Era il 28 luglio del 2014, alle 11,30. La prima riunione della Commissione di studio della Camera dei deputati che doveva lavorare – come allora scriveva la Segreteria istituzionale della Presidente della Camera dei deputati – alla redazione di principi e linee guida in tema di garanzie, diritti e doveri per l’uso di Internet. Nella sala della Biblioteca della Presidente in Palazzo Montecitorio c’erano i membri della Commissione. Persone diverse per esperienza e valori. Deputati di ogni gruppo parlamentare. Esperti di consumerismo, tecnici della rete, giuristi, rappresentanti di compagnie di telecomunicazioni, giornalisti, attivisti. Alcuni erano interessati a introdurre nuovi “doveri” per chi usa internet. Altri volevano inventare “garanzie” per le persone in rete. Altri ancora pensavano alla rete come un grande progresso al quale tutti hanno diritto di accedere. Mondi mentali e culturali diversi. Che però sono riusciti a deliberare su questioni molto complesse e sfaccettate, a scegliere su problemi intricatissimi e densi di interessi contrastanti, a produrre e pubblicare esattamente un anno dopo, il 28 luglio 2015, una Dichiarazione dei diritti in internet, senza che il titolo fosse appesantito da questioni di “garanzie” e “doveri”. Con una chiave di lettura inclusiva, netta, senza compromessi.
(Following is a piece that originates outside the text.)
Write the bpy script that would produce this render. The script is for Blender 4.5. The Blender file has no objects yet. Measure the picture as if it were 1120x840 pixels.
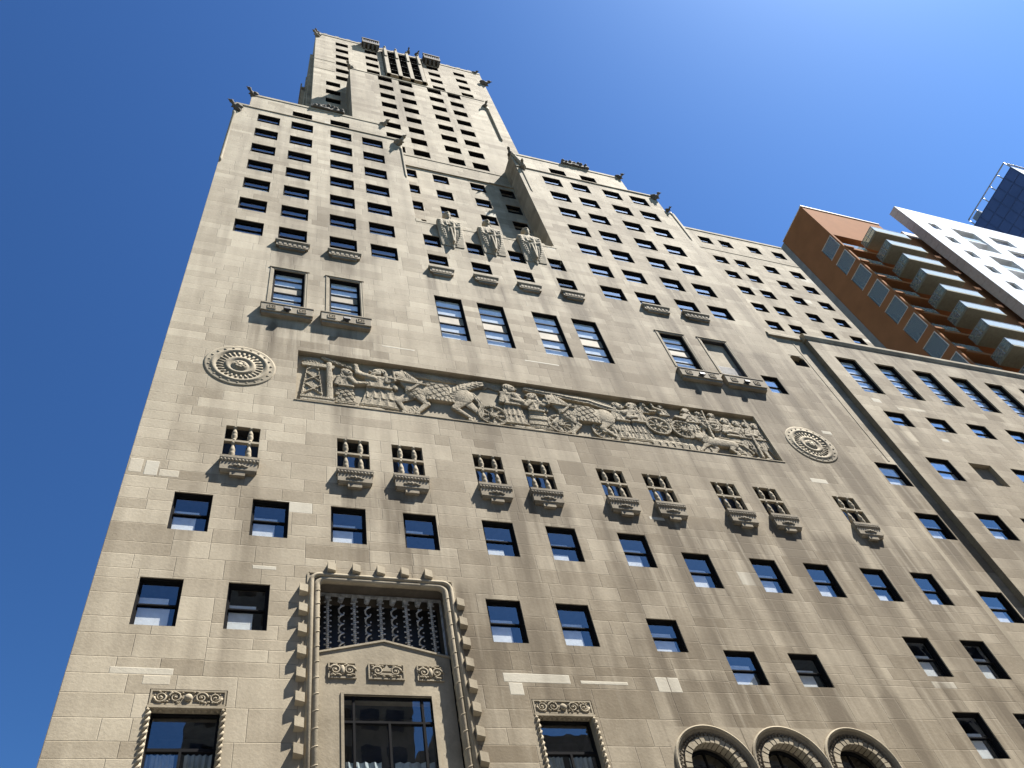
import bpy, bmesh, math, random
from mathutils import Vector, Matrix, noise as mnoise
C = bpy.context.scene
COL = C.collection
rad = math.radians

# ------------------------------------------------------------------ camera
cam = bpy.data.cameras.new('camera'); camo = bpy.data.objects.new('camera', cam); COL.objects.link(camo)
RR = Vector((0.9447716, -0.2802709, -0.1698671)); UU = Vector((-0.1366194, -0.8079425, 0.5732050)); FF = Vector((0.2978955, 0.5183407, 0.8016116))
camo.matrix_world = Matrix(((RR.x, UU.x, -FF.x, 0), (RR.y, UU.y, -FF.y, -24.0), (RR.z, UU.z, -FF.z, 1.7), (0, 0, 0, 1)))
cam.sensor_width = 36.0; cam.lens = 925.0/1120.0*36.0
cam.clip_start = 0.1; cam.clip_end = 6000
C.camera = camo
# ------------------------------------------------------------------ sky and sun
SUN_EL, SUN_ROT = rad(62.6), rad(119.7)
W = bpy.data.worlds.new('World'); C.world = W; W.use_nodes = True
nt = W.node_tree; bg = nt.nodes['Background']
sky = nt.nodes.new('ShaderNodeTexSky'); sky.sky_type = 'NISHITA'; sky.sun_disc = False
sky.sun_elevation = SUN_EL; sky.sun_rotation = SUN_ROT
sky.altitude = 200; sky.air_density = 1.25; sky.dust_density = 0.5; sky.ozone_density = 4.0
va = nt.nodes.new('ShaderNodeVectorMath'); va.operation = 'SCALE'; va.inputs[3].default_value = .25
gm = nt.nodes.new('ShaderNodeGamma'); gm.inputs[1].default_value = 1.9          # deeper, more saturated blue as the camera recorded it
vb = nt.nodes.new('ShaderNodeVectorMath'); vb.operation = 'MULTIPLY'; vb.inputs[1].default_value = (2.95, 3.2, 2.75)
nt.links.new(sky.outputs[0], va.inputs[0]); nt.links.new(va.outputs[0], gm.inputs[0]); nt.links.new(gm.outputs[0], vb.inputs[0]); nt.links.new(vb.outputs[0], bg.inputs[0])
bg.inputs[1].default_value = 0.05
sl = bpy.data.lights.new('sun', 'SUN'); sl.energy = 5.0; sl.angle = rad(0.53); sl.color = (1.0, 0.95, 0.87)
so = bpy.data.objects.new('sun', sl); COL.objects.link(so)
sdir = Vector((math.sin(SUN_ROT)*math.cos(SUN_EL), math.cos(SUN_ROT)*math.cos(SUN_EL), math.sin(SUN_EL)))
so.rotation_euler = sdir.to_track_quat('Z', 'Y').to_euler(); so.location = (60, -60, 160)
C.view_settings.view_transform = 'Standard'; C.view_settings.look = 'None'
C.view_settings.exposure = 2.06; C.view_settings.gamma = 1.0; C.view_settings.use_curve_mapping = False

# ------------------------------------------------------------------ materials
def new_mat(name):
    m = bpy.data.materials.new(name); m.use_nodes = True
    n = m.node_tree; b = n.nodes['Principled BSDF']
    return m, n, b
class NB:
    def __init__(s, n): s.n = n
    def add(s, t, **kw):
        o = s.n.nodes.new(t)
        for k, v in kw.items(): setattr(o, k, v)
        return o
    def link(s, a, b): s.n.links.new(a, b)
    def math(s, op, a, b=None, c=None):
        o = s.add('ShaderNodeMath', operation=op)
        for i, v in enumerate((a, b, c)):
            if v is None: continue
            if isinstance(v, (int, float)): o.inputs[i].default_value = v
            else: s.link(v, o.inputs[i])
        return o.outputs[0]
    def noise(s, vec, scale, detail=4, rough=0.55):
        o = s.add('ShaderNodeTexNoise'); o.inputs['Scale'].default_value = scale; o.inputs['Detail'].default_value = detail
        o.inputs['Roughness'].default_value = rough; s.link(vec, o.inputs['Vector']); return o.outputs[0]
    def vscale(s, vec, sc):
        o = s.add('ShaderNodeVectorMath', operation='MULTIPLY'); s.link(vec, o.inputs[0]); o.inputs[1].default_value = sc; return o.outputs[0]
    def ramp(s, v, lo, hi, a=0.0, b=1.0):
        o = s.add('ShaderNodeMapRange'); o.clamp = True
        s.link(v, o.inputs[0]); o.inputs[1].default_value = lo; o.inputs[2].default_value = hi
        o.inputs[3].default_value = a; o.inputs[4].default_value = b; return o.outputs[0]
    def mix(s, f, a, b, mode='MIX'):
        o = s.add('ShaderNodeMix', data_type='RGBA', blend_type=mode)
        if isinstance(f, (int, float)): o.inputs[0].default_value = f
        else: s.link(f, o.inputs[0])
        for i, v in ((6, a), (7, b)):
            if isinstance(v, tuple): o.inputs[i].default_value = (*v, 1)
            else: s.link(v, o.inputs[i])
        return o.outputs[2]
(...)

Come è stato possibile? È successo perché fin da quel 28 luglio del 2014 i membri della Commissione hanno ascoltato le parole del professor Stefano Rodotà e sono stati illuminati. Il suo pensiero veniva da lontano, sorgeva da un’esperienza umanamente autentica al servizio della cultura dei diritti, aveva una forza intellettualmente inarrestabile. Interessi diversi, valori pregiudiziali, linguaggi incomunicanti si sono trovati inclusi in un flusso culturale generato da un uomo che li ha guidati senza alcun potere ma solo per via di autorevolezza. Anche questo è stato Stefano Rodotà.
Umanità, ragione, cultura, impegno, curiosità, prospettiva, rispetto. Tanti di noi vogliono migliorarsi e non hanno sempre chiaro a chi ispirarsi. L’esempio di Stefano Rodotà è presente.